Fin octobre toujours, une nouvelle rencontre a lieu au Qatar, autour des ministres des Affaires étrangères de Thaïlande, d’Iran et du Qatar. L’occasion pour Téhéran d’afficher « le soutien total de l’Iran » pour Bangkok.

Un accord sans contrepartie

Ainsi, il est moins difficile de comprendre pourquoi des otages thaïlandais ont directement été libérés ces vendredi 24 et samedi 25 novembre par le Hamas, sans être pris en compte dans le nombre d’otages libérés grâce à l’accord négocié par le Qatar, avec le soutien de l’Égypte et des États-Unis d’Amérique.

Selon les chiffres fournis par le Premier ministre thaïlandais Srettha Thavisin, sur « X », 10 ouvriers ont d’abord été libérés vendredi, puis quatre samedi, grâce à la promesse du Hamas et le soutien de l’Iran.

Le ministère thaïlandais des Affaires étrangères estime désormais que 20 ressortissants thaïlandais sont toujours captifs à Gaza, mais conserve la promesse du Hamas de tous les voir libérer d’ici les prochains jours sans véritable contrepartie.

Le statut privilégié de l’Iran vis-à-vis du Hamas a donc joué un rôle crucial pour la Thaïlande.

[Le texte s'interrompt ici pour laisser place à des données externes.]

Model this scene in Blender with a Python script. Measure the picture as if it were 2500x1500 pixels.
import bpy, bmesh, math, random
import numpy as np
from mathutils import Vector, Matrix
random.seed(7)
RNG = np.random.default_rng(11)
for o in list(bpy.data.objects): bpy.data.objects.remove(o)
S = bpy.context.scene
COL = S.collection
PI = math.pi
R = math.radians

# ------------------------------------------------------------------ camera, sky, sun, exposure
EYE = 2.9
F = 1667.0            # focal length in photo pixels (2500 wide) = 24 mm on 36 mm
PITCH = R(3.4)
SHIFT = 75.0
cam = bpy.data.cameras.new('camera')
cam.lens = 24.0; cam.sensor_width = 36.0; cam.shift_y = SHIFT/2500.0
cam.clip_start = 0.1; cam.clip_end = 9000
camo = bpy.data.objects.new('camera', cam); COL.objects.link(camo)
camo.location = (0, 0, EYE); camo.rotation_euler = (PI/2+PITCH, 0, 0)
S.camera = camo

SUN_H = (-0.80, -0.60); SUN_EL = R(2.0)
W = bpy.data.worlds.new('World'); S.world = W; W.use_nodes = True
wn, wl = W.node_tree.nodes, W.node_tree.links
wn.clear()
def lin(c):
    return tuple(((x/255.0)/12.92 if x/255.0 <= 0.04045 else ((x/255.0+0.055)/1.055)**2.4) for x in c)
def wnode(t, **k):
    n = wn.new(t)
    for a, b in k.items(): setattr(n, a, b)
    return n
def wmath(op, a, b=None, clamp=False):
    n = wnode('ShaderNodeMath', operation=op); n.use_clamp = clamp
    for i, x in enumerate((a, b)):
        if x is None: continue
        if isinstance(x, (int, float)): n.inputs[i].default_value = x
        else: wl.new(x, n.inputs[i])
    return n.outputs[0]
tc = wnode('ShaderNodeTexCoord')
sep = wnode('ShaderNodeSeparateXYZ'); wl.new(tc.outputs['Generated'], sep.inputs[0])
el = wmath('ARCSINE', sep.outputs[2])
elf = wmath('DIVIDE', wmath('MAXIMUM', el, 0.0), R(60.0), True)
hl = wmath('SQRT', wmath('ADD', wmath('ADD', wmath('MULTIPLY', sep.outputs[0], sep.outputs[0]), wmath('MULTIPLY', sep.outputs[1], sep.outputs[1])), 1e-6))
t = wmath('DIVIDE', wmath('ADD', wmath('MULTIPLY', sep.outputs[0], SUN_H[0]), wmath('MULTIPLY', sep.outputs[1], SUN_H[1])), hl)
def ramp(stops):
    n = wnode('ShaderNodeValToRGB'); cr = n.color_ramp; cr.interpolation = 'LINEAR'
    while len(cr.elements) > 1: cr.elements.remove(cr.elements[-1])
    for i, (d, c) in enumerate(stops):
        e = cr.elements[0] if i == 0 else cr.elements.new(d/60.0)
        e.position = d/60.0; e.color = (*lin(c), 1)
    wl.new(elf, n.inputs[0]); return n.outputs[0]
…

Ce qu’elle n’a pas oublié de souligner lors de la première vague de libérations. Des remerciements adressés à « tous ceux à qui [la Thaïlande] a demandé de l’aide, à savoir les gouvernements du Qatar, d’Israël, d’Égypte, d’Iran, de Malaisie et le Comité international de la Croix-Rouge ».

Pourtant, l’influence de l’Iran aurait pu permettre de libérer bien plus tôt les otages thaïlandais. C’est ce qu’expliquait mi-octobre Seyed Reza Nobakhti, ambassadeur d’Iran en Thaïlande, cité par Franceinfo : « Les efforts sont déployés, mais le problème c’est qu’ils ne parviennent pas à les sortir de Gaza. À chaque fois qu’ils essaient de déplacer des otages, ils sont bombardés », expliquait-il en référence aux lourdes représailles israéliennes sur la bande de Gaza. Raison pour laquelle, la trêve est rapidement devenue la condition sine qua non du Hamas pour libérer des otages, quelle que soit leur nationalité.